The Wall Street Journal reports that “private forecasting firm Macroeconomic Advisers on Thursday said its monthly estimate showed GDP fell an inflation-adjusted 1% in March, the largest drop since December 2008, ‘when the U.S. economy was in the throes of recession,’ the firm said. Monthly GDP had climbed 0.3% in February and ticked up 0.1% in January after falling 0.4% in December, the firm said.”
Now there is a big caveat here, according to the firm. The labor dispute at West Coast ports led to a large, but temporary, drop in exports. So the GDP number overstates any weakness in the economy. But, but, but … even with that addendum, things aren’t going gangbusters right now.
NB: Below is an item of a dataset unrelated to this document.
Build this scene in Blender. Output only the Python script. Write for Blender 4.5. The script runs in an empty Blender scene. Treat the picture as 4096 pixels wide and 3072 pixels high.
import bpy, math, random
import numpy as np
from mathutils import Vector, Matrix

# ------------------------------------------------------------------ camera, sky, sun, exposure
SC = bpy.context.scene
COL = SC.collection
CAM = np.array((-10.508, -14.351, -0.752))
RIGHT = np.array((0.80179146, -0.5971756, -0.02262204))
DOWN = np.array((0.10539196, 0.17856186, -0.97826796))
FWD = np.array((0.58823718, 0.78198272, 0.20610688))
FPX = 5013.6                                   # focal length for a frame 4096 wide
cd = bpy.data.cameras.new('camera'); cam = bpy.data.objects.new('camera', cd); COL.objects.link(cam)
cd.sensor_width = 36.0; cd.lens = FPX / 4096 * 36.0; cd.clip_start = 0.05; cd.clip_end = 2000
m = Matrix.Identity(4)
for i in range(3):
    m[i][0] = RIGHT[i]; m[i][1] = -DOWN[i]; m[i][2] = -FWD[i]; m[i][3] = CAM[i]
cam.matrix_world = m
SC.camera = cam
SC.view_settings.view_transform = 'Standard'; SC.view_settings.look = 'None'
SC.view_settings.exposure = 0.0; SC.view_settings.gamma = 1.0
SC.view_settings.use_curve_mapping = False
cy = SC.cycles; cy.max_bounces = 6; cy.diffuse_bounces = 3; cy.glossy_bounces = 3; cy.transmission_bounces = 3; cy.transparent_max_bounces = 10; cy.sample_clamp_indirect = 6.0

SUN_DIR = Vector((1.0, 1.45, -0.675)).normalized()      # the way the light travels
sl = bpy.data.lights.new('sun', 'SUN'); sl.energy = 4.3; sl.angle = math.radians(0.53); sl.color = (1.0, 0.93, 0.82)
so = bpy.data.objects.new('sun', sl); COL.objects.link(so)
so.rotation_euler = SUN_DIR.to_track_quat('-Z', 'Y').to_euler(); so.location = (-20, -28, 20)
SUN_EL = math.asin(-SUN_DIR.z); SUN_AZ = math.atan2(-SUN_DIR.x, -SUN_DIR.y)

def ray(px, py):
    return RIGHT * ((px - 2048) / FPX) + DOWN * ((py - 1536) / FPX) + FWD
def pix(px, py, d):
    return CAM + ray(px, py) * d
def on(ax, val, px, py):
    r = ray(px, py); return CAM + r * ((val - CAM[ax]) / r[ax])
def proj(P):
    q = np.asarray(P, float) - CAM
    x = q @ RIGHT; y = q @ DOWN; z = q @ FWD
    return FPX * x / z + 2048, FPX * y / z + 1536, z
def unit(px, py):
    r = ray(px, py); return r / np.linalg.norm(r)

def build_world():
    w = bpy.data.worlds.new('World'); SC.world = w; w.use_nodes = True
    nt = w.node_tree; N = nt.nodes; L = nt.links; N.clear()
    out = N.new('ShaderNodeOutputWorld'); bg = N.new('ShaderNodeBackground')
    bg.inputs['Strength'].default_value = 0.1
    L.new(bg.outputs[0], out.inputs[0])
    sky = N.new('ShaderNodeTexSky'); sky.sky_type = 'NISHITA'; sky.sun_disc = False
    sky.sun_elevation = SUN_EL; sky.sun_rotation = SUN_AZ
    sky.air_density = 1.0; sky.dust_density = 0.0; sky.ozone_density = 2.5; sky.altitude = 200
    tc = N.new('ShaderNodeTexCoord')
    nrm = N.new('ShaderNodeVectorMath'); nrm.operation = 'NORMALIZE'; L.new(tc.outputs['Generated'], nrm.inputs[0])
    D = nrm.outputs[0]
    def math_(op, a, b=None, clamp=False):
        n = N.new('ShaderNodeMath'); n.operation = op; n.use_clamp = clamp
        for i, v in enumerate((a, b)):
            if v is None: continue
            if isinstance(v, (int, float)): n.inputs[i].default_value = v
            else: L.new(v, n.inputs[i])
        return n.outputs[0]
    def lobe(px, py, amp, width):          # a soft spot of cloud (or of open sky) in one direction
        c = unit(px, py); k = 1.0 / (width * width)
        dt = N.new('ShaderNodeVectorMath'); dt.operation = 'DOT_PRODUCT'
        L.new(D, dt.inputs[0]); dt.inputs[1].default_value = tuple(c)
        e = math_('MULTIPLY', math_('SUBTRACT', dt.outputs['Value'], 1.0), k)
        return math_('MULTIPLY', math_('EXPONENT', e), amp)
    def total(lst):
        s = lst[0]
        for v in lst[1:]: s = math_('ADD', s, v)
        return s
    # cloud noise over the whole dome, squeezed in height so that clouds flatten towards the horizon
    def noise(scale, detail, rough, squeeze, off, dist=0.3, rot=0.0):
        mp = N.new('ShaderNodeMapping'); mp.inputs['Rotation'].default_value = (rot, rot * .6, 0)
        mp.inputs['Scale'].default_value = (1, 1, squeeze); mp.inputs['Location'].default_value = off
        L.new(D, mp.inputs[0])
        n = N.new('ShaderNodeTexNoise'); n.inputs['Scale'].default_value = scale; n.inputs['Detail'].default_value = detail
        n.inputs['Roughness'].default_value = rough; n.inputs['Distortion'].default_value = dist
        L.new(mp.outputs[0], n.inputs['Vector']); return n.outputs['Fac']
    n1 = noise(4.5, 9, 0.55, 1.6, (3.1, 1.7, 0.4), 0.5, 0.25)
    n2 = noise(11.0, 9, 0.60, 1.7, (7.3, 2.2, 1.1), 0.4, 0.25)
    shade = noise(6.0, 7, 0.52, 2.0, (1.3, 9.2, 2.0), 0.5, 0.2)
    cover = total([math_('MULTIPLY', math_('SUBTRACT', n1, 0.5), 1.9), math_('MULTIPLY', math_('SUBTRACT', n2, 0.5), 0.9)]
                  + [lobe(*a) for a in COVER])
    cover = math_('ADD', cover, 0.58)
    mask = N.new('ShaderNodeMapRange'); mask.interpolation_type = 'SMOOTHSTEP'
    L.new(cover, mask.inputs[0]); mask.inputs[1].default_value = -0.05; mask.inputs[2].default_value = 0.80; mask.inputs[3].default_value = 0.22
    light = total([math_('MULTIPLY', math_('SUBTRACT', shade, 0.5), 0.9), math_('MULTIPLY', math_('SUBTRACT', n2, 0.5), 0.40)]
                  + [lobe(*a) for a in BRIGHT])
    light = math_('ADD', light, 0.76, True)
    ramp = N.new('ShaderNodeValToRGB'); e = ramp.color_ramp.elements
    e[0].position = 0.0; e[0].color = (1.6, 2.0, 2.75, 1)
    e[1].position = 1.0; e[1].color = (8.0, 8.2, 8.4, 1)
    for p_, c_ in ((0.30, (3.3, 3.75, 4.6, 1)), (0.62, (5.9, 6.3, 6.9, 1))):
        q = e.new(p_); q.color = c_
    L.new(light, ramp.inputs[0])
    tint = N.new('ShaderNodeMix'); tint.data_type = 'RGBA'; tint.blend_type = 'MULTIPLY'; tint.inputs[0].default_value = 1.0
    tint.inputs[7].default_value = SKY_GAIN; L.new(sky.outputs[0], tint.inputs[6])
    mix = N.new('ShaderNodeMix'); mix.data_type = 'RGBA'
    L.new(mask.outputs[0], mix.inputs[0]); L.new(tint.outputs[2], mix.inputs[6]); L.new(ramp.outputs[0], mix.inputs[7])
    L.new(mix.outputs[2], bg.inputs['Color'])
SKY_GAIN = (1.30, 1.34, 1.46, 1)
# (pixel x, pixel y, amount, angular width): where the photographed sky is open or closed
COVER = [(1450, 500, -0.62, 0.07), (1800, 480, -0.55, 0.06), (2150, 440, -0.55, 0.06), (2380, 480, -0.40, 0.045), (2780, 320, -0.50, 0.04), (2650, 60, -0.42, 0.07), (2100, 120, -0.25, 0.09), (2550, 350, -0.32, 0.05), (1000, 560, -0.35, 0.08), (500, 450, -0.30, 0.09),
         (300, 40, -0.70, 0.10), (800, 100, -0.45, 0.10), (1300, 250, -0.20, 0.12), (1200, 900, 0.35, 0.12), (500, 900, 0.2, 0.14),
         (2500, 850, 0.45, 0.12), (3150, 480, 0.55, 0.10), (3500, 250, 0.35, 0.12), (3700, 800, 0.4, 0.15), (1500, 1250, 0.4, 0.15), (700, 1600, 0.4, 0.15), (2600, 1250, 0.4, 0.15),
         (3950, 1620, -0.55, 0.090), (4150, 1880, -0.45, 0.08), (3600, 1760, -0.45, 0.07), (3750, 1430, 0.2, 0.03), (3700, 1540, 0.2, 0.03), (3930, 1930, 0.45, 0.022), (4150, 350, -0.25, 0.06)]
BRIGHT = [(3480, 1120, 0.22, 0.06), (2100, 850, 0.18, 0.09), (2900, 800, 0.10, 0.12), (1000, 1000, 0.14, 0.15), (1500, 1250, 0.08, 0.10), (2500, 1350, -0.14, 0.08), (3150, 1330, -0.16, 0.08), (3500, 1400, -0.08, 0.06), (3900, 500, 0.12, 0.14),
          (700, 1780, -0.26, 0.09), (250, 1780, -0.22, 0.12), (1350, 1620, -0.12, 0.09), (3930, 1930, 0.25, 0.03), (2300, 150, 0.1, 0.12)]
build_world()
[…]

First, it now looks like the economy contracted by at least a full percentage point in the first quarter. Second, second-quarter GDP estimates are also coming down. JPMorgan, for instance, yesterday cut its forecast to 2.0% from 2.5% and noted, “First half GDP growth averaging 0.5% is pretty disappointing.” Third, the WSJ’s economic survey now pegs full-year GDP growth at 2.2%, a bit slower than last year’s 2.4%. Fourth, the Fed’s Labor Market Conditions Index — Janet Yellen’s jobs dashboard — “fell into negative territory in March and April for the first time since a brief spell in 2012,” according to Goldman Sachs. So perhaps the weak growth is leaking into the labor market, though real-time indicators are more positive — for now.
In any event, 2015 is shaping up as another year of stagnation rather than (finally) acceleration.